Grandview has found its “Baylor,” “Senatobia,” and “St. Pius of KC” all rolled into one, and the brave Eagles are taking that contest on in the FIRST WEEK this season. Is the St. Pius influence spreading? Grandview was one of the JCAA’s dissenters on kicking out SPX, after all.

Class 2’s state playoffs were crazy-entertaining last year, fooling a lot of prognosticators if not Mississippi Magazine. Lamar, the eventual winner, was ranked out of the top 10 in C2 late last summer, one of the dumbest things The Geek has ever seen from a local media with some doozy-mistakes on the ledger. 2024’s District 2 champion Bowling Green nearly took down the Lamar Tigers in a wonderful cross-regional semifinal.

If Hermann ever got an offense (and got out of the Meramec Large Schools conference) HHS might beat Lamar and win the whole darn thing. But it’s noteworthy that Valle U. is expected to land in Class 3, not Class 2, even though Valle was upset by Bowling Green in 2024’s state quarterfinals. That makes Class 2 more wide-open to an upstart like St. Pius or Grandview, or a former semifinal bid like Jefferson R-7.

Hermann’s ace pass rusher Daeden Hopkins graduated this spring. Maybe a bunch of Bowling Green’s patented 99-man roster spots turned over too.
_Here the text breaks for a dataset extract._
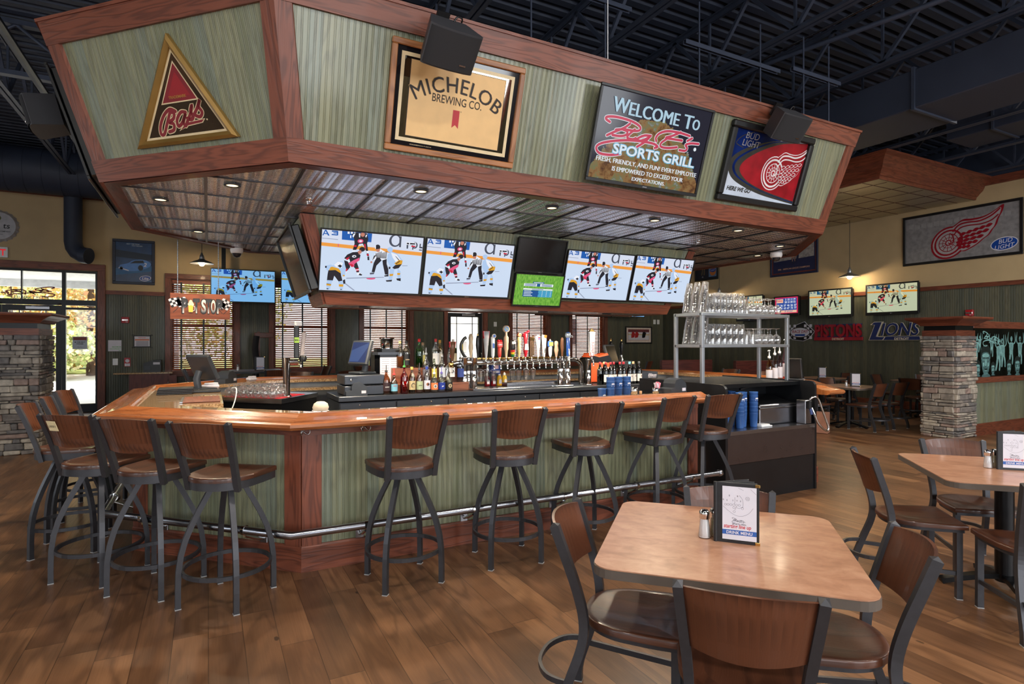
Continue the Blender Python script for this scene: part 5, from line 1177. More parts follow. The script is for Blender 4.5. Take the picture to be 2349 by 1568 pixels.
# heading: local +y looks at the table
G1 = 'chairs around the nearest dining table'
chair(1.605, 1.375, -46, 'dining chair with its back to the camera at the near table', G1); chair(1.565, 1.88, -137, 'dining chair at the left side of the near table, glossy seat in front of it', G1)
chair(2.09, 1.40, 46, 'dining chair at the right side of the near table, curved back facing left', G1); chair(2.07, 1.82, 136, 'dining chair behind the menu on the far side of the near table', G1)
G2 = 'chairs around the right hand table'
chair(4.03, 2.10, -132, 'dining chair at the left side of the right hand table', G2); chair(4.70, 2.06, 140, 'dining chair on the far side of the right hand table', G2); chair(4.04, 1.48, -42, 'dining chair at the right edge of the photo, near side of the right hand table', G2); chair(5.0, 1.42, 46, 'dining chair on the right side of the right hand table, outside the frame edge', G2)
def make_table(h=.75, s=.93, lbl='', round_=.075):
    t = thing('dining_table', lbl, 'table'); mb = MB(); mb.prism(rrect(s-.004, s-.004, round_), h-.004, h, 'lam'); obj('tabletop', mb, t)
    mb = MB(); mb.prism(rrect(s, s, round_), h-.036, h-.0045, 'edge'); obj('edge_band', mb, t)
    mb = MB(); mb.lathe([(.05, .05), (.05, h-.05)], 'blackm', 20); mb.box((0, 0, h-.043), (.5, .5, .012), 'blackm'); obj('column', mb, t)
    for k in range(4):
        a = k*PI/2+PI/4*0; c, d = math.cos(a), math.sin(a); mb = MB(); mb.tube([(.03*c, .03*d, .085), (.12*c, .12*d, .075), (.25*c, .25*d, .045), (.33*c, .33*d, .022), (.345*c, .345*d, .016)], 0, 'blackm', sect=SQ(.03, .062), ref=(0, 0, 1)); obj('base_foot', mb, t)
    return t
TN = 'tan laminate dining table nearest the camera with salt, pepper and a menu'
tab1 = make_table(lbl=TN); tab1.location = (1.875, 1.70, 0); tab1.rotation_euler = (0, 0, math.radians(-46))
tab2 = dup(tab1, (4.46, 1.79, 0), math.radians(-45), 'tan laminate dining table at the right edge of the photo')
dup(tab1, (10.45, 6.55, 0), 0, 'dining table left of the right stone pillar, with a menu on it'); dup(tab1, (13.35, 6.75, 0), .05, 'dining table half hidden behind the right stone pillar'); dup(tab1, (12.3, 8.35, 0), 0, 'dining table by the right wall, behind the end of the bar rail')
GF = 'chairs at the far right tables'
for x, y, d, l in ((10.38, 6.22, 2, 'dining chair left of the right pillar, its back to the camera'), (11.02, 6.22, -4, 'second dining chair from the right pillar, back to the camera'), (10.98, 7.1, 170, 'dining chair on the far side of the table left of the pillar'), (9.72, 6.75, -85, 'dining chair at the left side of the table left of the pillar'), (13.3, 7.42, 184, 'far dining chair against the right wall, left of the stone pillar'), (13.98, 7.0, 120, 'far dining chair by the right wall just left of the pillar edge'), (12.7, 6.55, -85, 'dining chair at the left side of the table hidden by the pillar'), (12.25, 7.85, 0, 'dining chair at the wall table, back toward the bar'), (11.75, 8.4, -90, 'dining chair at the left of the wall table behind the bar rail end'), (12.4, 9.0, 182, 'dining chair on the far side of the wall table'), (13.0, 8.3, 90, 'dining chair between the wall table and the right wall')):
    chair(x, y, d, l, GF)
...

We like the notion of C2D2’s top seeds from 2024 perhaps falling back a bit, just as the Lancers, Eagles, and Blue Jays look solid with more upperclassmen in key places. Of course, MSHSAA could always screw up this forecast royally by putting our trio in different Districts, or different Classes in 2025 (don’t put it past them). But if beating BGHS is all it takes to get to the state level, it doesn’t seem so impossible.